[Start of DATA PROVIDED]
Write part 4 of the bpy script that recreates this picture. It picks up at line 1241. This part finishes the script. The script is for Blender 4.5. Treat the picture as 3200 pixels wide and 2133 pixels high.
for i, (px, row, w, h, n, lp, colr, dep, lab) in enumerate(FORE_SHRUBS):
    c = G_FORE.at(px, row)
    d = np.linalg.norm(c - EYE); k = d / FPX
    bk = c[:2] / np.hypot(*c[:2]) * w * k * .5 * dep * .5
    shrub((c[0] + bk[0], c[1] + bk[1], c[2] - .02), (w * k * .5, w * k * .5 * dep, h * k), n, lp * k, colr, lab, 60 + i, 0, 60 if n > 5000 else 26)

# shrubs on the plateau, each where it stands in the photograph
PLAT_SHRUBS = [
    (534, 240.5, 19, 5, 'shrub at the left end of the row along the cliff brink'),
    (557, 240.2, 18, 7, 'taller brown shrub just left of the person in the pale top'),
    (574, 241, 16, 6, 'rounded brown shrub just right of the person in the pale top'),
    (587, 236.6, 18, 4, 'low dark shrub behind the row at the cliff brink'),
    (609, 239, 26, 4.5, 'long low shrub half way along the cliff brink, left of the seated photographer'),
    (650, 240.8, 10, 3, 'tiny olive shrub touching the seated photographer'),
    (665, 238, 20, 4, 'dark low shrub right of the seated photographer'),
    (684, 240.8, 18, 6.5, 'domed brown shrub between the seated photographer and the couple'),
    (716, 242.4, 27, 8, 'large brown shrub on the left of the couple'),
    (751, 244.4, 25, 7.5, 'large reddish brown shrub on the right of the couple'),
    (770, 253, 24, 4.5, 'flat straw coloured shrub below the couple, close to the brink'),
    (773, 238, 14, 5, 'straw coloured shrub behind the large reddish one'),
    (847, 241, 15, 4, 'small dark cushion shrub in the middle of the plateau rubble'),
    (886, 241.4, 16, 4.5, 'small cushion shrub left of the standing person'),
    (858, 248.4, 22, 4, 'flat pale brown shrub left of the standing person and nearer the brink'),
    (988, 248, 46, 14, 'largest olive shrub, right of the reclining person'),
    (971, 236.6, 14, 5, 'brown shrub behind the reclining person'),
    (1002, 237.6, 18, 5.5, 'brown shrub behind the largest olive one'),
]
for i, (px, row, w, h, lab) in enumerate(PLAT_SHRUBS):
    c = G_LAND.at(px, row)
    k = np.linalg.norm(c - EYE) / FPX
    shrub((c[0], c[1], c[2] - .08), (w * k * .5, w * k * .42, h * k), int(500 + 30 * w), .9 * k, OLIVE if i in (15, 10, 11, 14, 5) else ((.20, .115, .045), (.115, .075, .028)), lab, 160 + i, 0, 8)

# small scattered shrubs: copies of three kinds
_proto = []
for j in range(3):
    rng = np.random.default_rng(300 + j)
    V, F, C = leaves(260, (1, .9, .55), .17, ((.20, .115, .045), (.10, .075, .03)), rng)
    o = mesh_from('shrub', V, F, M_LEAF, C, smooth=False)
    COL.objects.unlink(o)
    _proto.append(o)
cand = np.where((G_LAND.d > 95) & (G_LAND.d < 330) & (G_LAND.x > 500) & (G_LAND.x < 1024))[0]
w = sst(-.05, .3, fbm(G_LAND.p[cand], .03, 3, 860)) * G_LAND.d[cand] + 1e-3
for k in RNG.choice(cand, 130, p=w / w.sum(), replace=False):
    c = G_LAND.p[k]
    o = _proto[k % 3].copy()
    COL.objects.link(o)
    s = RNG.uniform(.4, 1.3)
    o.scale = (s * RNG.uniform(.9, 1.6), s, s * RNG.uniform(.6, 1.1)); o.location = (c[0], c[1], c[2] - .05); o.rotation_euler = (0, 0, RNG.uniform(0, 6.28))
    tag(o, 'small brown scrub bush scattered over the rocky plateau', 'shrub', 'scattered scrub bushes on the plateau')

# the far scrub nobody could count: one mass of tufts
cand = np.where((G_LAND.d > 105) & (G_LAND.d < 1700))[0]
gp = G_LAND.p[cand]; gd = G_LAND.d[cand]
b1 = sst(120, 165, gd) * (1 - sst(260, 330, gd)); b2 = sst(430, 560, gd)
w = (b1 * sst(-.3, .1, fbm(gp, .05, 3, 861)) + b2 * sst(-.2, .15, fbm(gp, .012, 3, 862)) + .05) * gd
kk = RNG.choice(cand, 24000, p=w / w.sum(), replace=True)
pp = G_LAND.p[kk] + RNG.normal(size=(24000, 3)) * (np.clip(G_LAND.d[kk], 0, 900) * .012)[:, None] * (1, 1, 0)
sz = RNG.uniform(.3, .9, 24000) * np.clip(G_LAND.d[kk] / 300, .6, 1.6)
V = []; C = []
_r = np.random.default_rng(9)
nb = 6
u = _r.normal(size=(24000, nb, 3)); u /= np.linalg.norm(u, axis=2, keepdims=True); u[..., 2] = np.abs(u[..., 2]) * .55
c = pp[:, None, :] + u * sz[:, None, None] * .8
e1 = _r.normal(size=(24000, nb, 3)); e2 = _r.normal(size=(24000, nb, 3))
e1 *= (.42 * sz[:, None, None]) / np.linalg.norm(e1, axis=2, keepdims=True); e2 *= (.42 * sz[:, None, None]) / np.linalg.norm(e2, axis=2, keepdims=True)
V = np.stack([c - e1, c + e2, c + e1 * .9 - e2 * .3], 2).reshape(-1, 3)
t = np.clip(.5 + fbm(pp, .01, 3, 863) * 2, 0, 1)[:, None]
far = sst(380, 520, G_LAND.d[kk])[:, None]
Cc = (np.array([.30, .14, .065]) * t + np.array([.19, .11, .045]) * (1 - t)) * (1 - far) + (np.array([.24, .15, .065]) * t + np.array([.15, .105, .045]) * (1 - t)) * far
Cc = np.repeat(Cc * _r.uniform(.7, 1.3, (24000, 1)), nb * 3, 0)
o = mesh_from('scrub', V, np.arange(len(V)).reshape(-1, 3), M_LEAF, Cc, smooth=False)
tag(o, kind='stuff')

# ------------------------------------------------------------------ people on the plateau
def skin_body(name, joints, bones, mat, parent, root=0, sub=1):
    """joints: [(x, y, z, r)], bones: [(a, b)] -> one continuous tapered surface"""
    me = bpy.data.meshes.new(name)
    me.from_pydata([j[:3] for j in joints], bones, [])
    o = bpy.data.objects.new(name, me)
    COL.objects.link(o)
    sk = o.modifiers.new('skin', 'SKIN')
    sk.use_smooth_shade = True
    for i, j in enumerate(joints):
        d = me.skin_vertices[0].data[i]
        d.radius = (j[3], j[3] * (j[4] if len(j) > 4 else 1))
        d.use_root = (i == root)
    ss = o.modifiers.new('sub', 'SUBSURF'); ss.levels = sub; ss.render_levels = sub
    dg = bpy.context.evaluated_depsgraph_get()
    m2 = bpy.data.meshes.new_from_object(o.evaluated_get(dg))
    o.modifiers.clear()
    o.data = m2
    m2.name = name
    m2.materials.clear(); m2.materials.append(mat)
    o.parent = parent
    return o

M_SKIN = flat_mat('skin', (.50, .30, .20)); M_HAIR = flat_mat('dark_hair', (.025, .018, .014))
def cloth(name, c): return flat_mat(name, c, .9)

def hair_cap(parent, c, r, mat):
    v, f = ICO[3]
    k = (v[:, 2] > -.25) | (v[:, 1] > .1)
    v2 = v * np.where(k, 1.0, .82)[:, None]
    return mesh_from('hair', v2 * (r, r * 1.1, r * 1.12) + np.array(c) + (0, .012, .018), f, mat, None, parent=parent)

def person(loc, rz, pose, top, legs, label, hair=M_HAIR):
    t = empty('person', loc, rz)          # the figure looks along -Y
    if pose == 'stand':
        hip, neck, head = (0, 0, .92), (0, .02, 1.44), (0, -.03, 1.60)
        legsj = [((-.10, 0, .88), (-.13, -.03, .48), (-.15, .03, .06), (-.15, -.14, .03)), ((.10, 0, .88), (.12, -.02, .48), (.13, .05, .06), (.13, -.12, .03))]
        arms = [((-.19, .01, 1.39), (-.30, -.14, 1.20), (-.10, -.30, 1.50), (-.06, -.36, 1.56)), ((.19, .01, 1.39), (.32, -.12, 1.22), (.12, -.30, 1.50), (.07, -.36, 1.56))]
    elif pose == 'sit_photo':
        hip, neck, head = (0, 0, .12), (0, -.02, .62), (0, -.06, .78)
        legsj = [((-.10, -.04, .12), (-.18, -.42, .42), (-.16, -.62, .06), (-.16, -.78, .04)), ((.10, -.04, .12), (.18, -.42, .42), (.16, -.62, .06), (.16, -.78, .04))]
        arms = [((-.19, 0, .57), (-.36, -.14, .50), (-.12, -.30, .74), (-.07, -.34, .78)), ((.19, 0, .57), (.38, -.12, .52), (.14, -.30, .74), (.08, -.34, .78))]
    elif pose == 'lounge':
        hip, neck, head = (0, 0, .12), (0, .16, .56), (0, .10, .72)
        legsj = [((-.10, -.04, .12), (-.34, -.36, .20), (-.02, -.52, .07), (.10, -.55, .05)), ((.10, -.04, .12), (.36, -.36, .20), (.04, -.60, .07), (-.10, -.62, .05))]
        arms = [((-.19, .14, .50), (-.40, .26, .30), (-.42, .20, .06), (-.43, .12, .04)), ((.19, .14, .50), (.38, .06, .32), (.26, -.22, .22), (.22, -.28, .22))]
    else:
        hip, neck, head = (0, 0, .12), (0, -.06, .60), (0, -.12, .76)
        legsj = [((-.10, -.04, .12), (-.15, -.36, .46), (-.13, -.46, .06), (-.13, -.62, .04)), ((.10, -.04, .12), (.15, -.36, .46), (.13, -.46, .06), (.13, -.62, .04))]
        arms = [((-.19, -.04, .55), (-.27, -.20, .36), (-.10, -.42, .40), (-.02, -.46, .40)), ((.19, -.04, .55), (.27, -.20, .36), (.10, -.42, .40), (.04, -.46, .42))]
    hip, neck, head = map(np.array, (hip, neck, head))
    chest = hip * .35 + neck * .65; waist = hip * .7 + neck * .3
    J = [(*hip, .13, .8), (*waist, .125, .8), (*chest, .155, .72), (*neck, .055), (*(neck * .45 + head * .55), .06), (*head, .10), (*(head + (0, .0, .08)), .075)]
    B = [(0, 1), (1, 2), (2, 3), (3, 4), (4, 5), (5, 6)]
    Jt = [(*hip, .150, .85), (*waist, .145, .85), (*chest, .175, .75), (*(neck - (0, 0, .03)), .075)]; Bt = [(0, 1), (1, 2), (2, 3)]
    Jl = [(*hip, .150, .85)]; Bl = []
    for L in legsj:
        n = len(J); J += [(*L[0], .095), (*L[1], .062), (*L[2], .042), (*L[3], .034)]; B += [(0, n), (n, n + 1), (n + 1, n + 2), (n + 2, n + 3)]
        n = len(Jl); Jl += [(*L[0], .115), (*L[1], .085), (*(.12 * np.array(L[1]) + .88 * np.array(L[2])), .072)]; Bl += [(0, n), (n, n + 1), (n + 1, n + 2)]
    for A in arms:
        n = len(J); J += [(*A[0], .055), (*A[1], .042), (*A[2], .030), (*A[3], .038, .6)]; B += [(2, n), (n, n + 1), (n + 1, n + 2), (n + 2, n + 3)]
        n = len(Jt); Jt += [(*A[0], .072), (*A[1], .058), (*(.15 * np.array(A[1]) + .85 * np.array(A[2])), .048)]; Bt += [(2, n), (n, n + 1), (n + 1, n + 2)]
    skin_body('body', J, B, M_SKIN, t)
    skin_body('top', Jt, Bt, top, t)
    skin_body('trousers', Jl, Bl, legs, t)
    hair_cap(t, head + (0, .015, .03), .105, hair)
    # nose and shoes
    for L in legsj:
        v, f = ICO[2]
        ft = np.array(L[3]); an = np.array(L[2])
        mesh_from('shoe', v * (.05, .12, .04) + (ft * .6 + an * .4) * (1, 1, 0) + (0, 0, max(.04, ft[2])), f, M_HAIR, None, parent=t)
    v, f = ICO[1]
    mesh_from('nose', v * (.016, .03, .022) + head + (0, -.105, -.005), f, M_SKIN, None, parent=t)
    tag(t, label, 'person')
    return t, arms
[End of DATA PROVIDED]
● WHAT IS ASKED
Exactly as written, please reproduce the lines from the first line of the data to the line containing "shrub((c[0] + bk[0], c[1]", inclusive, and nothing else.

● IN RESPONSE
Write part 4 of the bpy script that recreates this picture. It picks up at line 1241. This part finishes the script. The script is for Blender 4.5. Treat the picture as 3200 pixels wide and 2133 pixels high.
for i, (px, row, w, h, n, lp, colr, dep, lab) in enumerate(FORE_SHRUBS):
    c = G_FORE.at(px, row)
    d = np.linalg.norm(c - EYE); k = d / FPX
    bk = c[:2] / np.hypot(*c[:2]) * w * k * .5 * dep * .5
    shrub((c[0] + bk[0], c[1] + bk[1], c[2] - .02), (w * k * .5, w * k * .5 * dep, h * k), n, lp * k, colr, lab, 60 + i, 0, 60 if n > 5000 else 26)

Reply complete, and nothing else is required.